Thursday, 3 February 2011

Fat Eric – Poisoning The Well

At the end of February 1990, Margaret Thatcher visited Bradford, and in the Lord Mayor’s Parlour at City Hall granted an interview to Yorkshire TV stalwart Richard Whiteley. She was full of praise for Eric Pickles, telling Whiteley that “I think he’s doing a superb job”, “doing extremely well”, “has done wonders”, “kept the Community Charge [poll tax] down”, and that “had it been a Labour council, it would have been very much higher”.

So the then Prime Minister might be thought to have approved of Pickles’ conduct in the year and a half since the Tories took control of Bradford council. Her enthusiasm was not shared with the opposition, nor with an increasing number of the district’s voters.

In May of the previous year, the twelve month term of Lord Mayor Smith Midgley ended, and, as I noted yesterday, by custom the next holder of the office was to be a Liberal. But Fat Eric had, once more, been doing his homework: there was nothing in the council’s rules to enforce this custom. So when the council held its Annual General Meeting, the Liberals’ nomination for Lord Mayor, to their surprise, was voted down.

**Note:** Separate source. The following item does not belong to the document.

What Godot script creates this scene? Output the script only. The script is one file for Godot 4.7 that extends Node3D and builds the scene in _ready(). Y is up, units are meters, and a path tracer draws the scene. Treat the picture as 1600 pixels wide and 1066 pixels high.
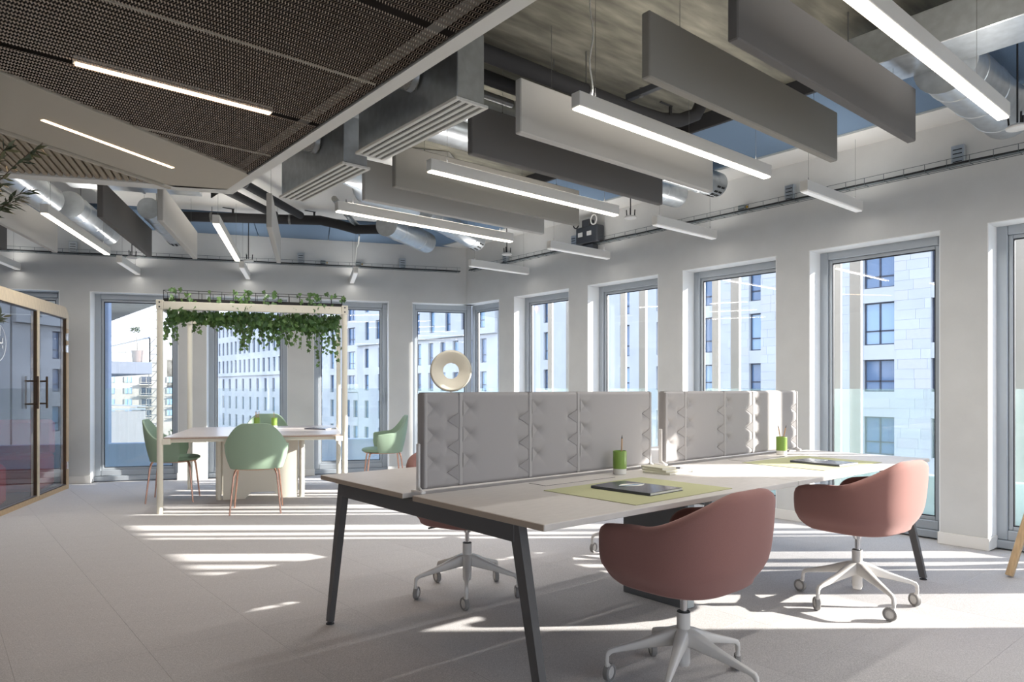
extends Node3D
# Office corner. Axes: x towards the long window wall, -z along it to the corner; the far wall is turned by TURN.

const TURN := 0.41713            # the far wall's angle to the x axis
const XR := 5.97                 # inner face of the window wall
const NF := -9.87                # inner face of the far wall, along its normal
var WD := Vector3(cos(TURN), 0, sin(TURN))
var ND := Vector3(-sin(TURN), 0, cos(TURN))
var FAR := Basis(Vector3.UP, -TURN)
var rng := RandomNumberGenerator.new()
var used := {}
var M := {}


class Build:
	var v := PackedVector3Array()
	var n := PackedVector3Array()

	func t3(a: Vector3, b: Vector3, c: Vector3, na: Vector3, nb: Vector3, nc: Vector3) -> void:
		if (c - a).cross(b - a).dot(na + nb + nc) < 0.0:
			v.append_array([a, c, b])
			n.append_array([na, nc, nb])
		else:
			v.append_array([a, b, c])
			n.append_array([na, nb, nc])

	func quad(a: Vector3, b: Vector3, c: Vector3, d: Vector3, out: Vector3) -> void:
		var m := (c - a).cross(b - d)
		if m.length_squared() < 1e-16:
			return
		m = m.normalized()
		if m.dot(out) < 0.0:
			m = -m
		t3(a, b, c, m, m, m)
		t3(a, c, d, m, m, m)

	func face(a: Vector3, b: Vector3, c: Vector3, out: Vector3) -> void:
		var m := (b - a).cross(c - a)
		if m.length_squared() < 1e-18:
			return
		m = m.normalized()
		if m.dot(out) < 0.0:
			m = -m
		t3(a, b, c, m, m, m)

	func box(c: Vector3, s: Vector3, ch := 0.0, bs := Basis.IDENTITY) -> void:
		var h := s * 0.5
		var P := func(x: float, y: float, z: float) -> Vector3: return c + bs * Vector3(x, y, z)
		var ax := [0, 1, 2]
		for i in ax:
			var j: int = (i + 1) % 3
			var k: int = (i + 2) % 3
			for g in [-1.0, 1.0]:
				var q := []
				for st in [[-1.0, -1.0], [1.0, -1.0], [1.0, 1.0], [-1.0, 1.0]]:
					var w := Vector3.ZERO
					w[i] = g * h[i]
					w[j] = st[0] * (h[j] - ch)
					w[k] = st[1] * (h[k] - ch)
					q.append(P.call(w.x, w.y, w.z))
				var o := Vector3.ZERO
				o[i] = g
				quad(q[0], q[1], q[2], q[3], bs * o)
			if ch > 0.0:
				for gj in [-1.0, 1.0]:
					for gk in [-1.0, 1.0]:
						var q := []
						for st in [[-1.0, 0], [1.0, 0], [1.0, 1], [-1.0, 1]]:
							var w := Vector3.ZERO
							w[i] = st[0] * (h[i] - ch)
							w[j] = gj * (h[j] - (ch if st[1] == 0 else 0.0))
							w[k] = gk * (h[k] - (0.0 if st[1] == 0 else ch))
							q.append(P.call(w.x, w.y, w.z))
						var o := Vector3.ZERO
						o[j] = gj
						o[k] = gk
						quad(q[0], q[1], q[2], q[3], bs * o)
		if ch > 0.0:
			for x in [-1.0, 1.0]:
				for y in [-1.0, 1.0]:
					for z in [-1.0, 1.0]:
						face(P.call(x * h.x, y * (h.y - ch), z * (h.z - ch)), P.call(x * (h.x - ch), y * h.y, z * (h.z - ch)), P.call(x * (h.x - ch), y * (h.y - ch), z * h.z), bs * Vector3(x, y, z))

	func frame_of(d: Vector3) -> Basis:
		var z := d.normalized()
		var x := (Vector3.UP if absf(z.y) < 0.9 else Vector3.RIGHT).cross(z).normalized()
		return Basis(x, z.cross(x), z)

	func cyl(a: Vector3, b: Vector3, r0: float, r1: float, seg := 16, cap := true) -> void:
		var f := frame_of(b - a)
		var l := (b - a).length()
		for i in seg:
			var t0 := TAU * i / seg
			var t1 := TAU * (i + 1) / seg
			var e0 := f.x * cos(t0) + f.y * sin(t0)
			var e1 := f.x * cos(t1) + f.y * sin(t1)
			var k := f.z * (r0 - r1) / maxf(l, 1e-5)
			var m0 := (e0 + k).normalized()
			var m1 := (e1 + k).normalized()
			t3(a + e0 * r0, a + e1 * r0, b + e1 * r1, m0, m1, m1)
			t3(a + e0 * r0, b + e1 * r1, b + e0 * r1, m0, m1, m0)
			if cap:
				face(a, a + e0 * r0, a + e1 * r0, -f.z)
				face(b, b + e0 * r1, b + e1 * r1, f.z)

	func tube(p: Array, r: float, seg := 10, r_end := -1.0) -> void:
		var rings := []
		var f := frame_of(p[1] - p[0])
		for i in p.size():
			var d: Vector3 = (p[mini(i + 1, p.size() - 1)] - p[maxi(i - 1, 0)]).normalized()
			var x := (f.x - d * f.x.dot(d)).normalized()
			f = Basis(x, d.cross(x), d)
			var rr := r if r_end < 0.0 else lerpf(r, r_end, float(i) / (p.size() - 1))
			var ring := PackedVector3Array()
			for k in seg:
				ring.append(p[i] + (f.x * cos(TAU * k / seg) + f.y * sin(TAU * k / seg)) * rr)
			rings.append(ring)
		grid(rings, false, true)
		for e in [0, p.size() - 1]:
			var o: Vector3 = (p[0] - p[1]) if e == 0 else (p[e] - p[e - 1])
			for k in seg:
				face(p[e], rings[e][k], rings[e][(k + 1) % seg], o)

	func grid(p: Array, cu := false, cv := false, flip := 0) -> void:
		# rows of points -> a smooth sheet; flip 0 turns it outwards from its middle
		var nu := p.size()
		var nv: int = p[0].size()
		var nn := []
		var mid := Vector3.ZERO
		for row in p:
			for q in row:
				mid += q
		mid /= nu * nv
		var sign := 0.0
		for i in nu:
			var row := PackedVector3Array()
			for j in nv:
				var i0 := (i - 1 + nu) % nu if cu else maxi(i - 1, 0)
				var i1 := (i + 1) % nu if cu else mini(i + 1, nu - 1)
				var j0 := (j - 1 + nv) % nv if cv else maxi(j - 1, 0)
				var j1 := (j + 1) % nv if cv else mini(j + 1, nv - 1)
				var du: Vector3 = p[i1][j] - p[i0][j]
				var dv: Vector3 = p[i][j1] - p[i][j0]
				var m := du.cross(dv)
				if m.length_squared() < 1e-18:
					var i2 := mini(i + 2, nu - 1) if i == 0 else maxi(i - 2, 0)
					var alt: Vector3 = p[1 if i == 0 else maxi(nu - 2, 0)][j1] - p[1 if i == 0 else maxi(nu - 2, 0)][j0]
					m = (p[i2][j] - p[i][j]).cross(alt) * (1.0 if i == 0 else -1.0)
				m = m.normalized() if m.length_squared() > 1e-20 else Vector3.UP
				row.append(m)
				sign += m.dot(p[i][j] - mid)
			nn.append(row)
		var s := (1.0 if sign >= 0.0 else -1.0) if flip == 0 else float(flip)
		for i in (nu if cu else nu - 1):
			for j in (nv if cv else nv - 1):
				var k := (i + 1) % nu
				var l := (j + 1) % nv
				t3(p[i][j], p[k][j], p[k][l], nn[i][j] * s, nn[k][j] * s, nn[k][l] * s)
				t3(p[i][j], p[k][l], p[i][l], nn[i][j] * s, nn[k][l] * s, nn[i][l] * s)

	func lathe(prof: Array, at: Vector3, seg := 24, bs := Basis.IDENTITY) -> void:
		# profile of (radius, height); each straight piece flat, the turn smooth
		for i in prof.size() - 1:
			var a: Vector2 = prof[i]
			var b: Vector2 = prof[i + 1]
			if a.distance_to(b) < 1e-6:
				continue
			var d := (b - a).normalized()
			for k in seg:
				var t0 := TAU * k / seg
				var t1 := TAU * (k + 1) / seg
				var e0 := Vector3(cos(t0), 0, sin(t0))
				var e1 := Vector3(cos(t1), 0, sin(t1))
				var m0 := bs * (e0 * d.y - Vector3.UP * d.x)
				var m1 := bs * (e1 * d.y - Vector3.UP * d.x)
				var p0 := at + bs * (e0 * a.x + Vector3.UP * a.y)
				var p1 := at + bs * (e1 * a.x + Vector3.UP * a.y)
				var p2 := at + bs * (e1 * b.x + Vector3.UP * b.y)
				var p3 := at + bs * (e0 * b.x + Vector3.UP * b.y)
				if a.x > 1e-6:
					t3(p0, p1, p2, m0, m1, m1)
				if b.x > 1e-6:
					t3(p0, p2, p3, m0, m1, m0)

	func prism(poly: PackedVector2Array, depth: float, xf := Transform3D.IDENTITY) -> void:
		# a flat outline in the xy plane, thickened along +z
		var idx := Geometry2D.triangulate_polygon(poly)
		for i in range(0, idx.size(), 3):
			var q := []
			for k in 3:
				q.append(Vector3(poly[idx[i + k]].x, poly[idx[i + k]].y, 0))
			face(xf * q[0], xf * q[1], xf * q[2], xf.basis * Vector3(0, 0, -1))
			var d := Vector3(0, 0, depth)
			face(xf * (q[0] + d), xf * (q[1] + d), xf * (q[2] + d), xf.basis * Vector3(0, 0, 1))
		var cw := -1.0 if Geometry2D.is_polygon_clockwise(poly) else 1.0
		for i in poly.size():
			var a := poly[i]
			var b := poly[(i + 1) % poly.size()]
			var e := (b - a).normalized()
			var o := xf.basis * Vector3(e.y * cw, -e.x * cw, 0)
			quad(xf * Vector3(a.x, a.y, 0), xf * Vector3(b.x, b.y, 0), xf * Vector3(b.x, b.y, depth), xf * Vector3(a.x, a.y, depth), o)

	func mesh() -> ArrayMesh:
		var a := []
		a.resize(Mesh.ARRAY_MAX)
		a[Mesh.ARRAY_VERTEX] = v
		a[Mesh.ARRAY_NORMAL] = n
		var m := ArrayMesh.new()
		m.add_surface_from_arrays(Mesh.PRIMITIVE_TRIANGLES, a)
		return m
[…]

Then, Tory George Hodgson (another Pickles pal from Keighley) was nominated. Using the outgoing Lord Mayor’s casting vote, the Tories voted Hodgson in, and therefore kept their hands on the levers of power for another year. While the use of the Lord Mayor’s casting vote had annoyed Labour and Liberal councillors the previous year, the cynical use of that vote to retain the office poisoned relations between the parties for years afterwards.

But, as Margaret Thatcher had told Richard Whiteley, Fat Eric had kept the Poll Tax level down, although he probably had been helped in this endeavour by central Government. So perhaps the electorate would look more kindly on him when the 1990 round of elections arrived: after all, the Tories were defending just eleven seats, most of which were considered safe.

Sadly, the Tories’ national loss of popularity, together with the electorate being less than totally impressed with the so-called “Bradford Revolution”, meant that they lost five of those seats, while Labour, defending nineteen seats of which some were marginal, held almost all of them, in addition to their gains from the Tories.

Labour were now the majority party, and would remain so for another decade: the Pickles era had ended.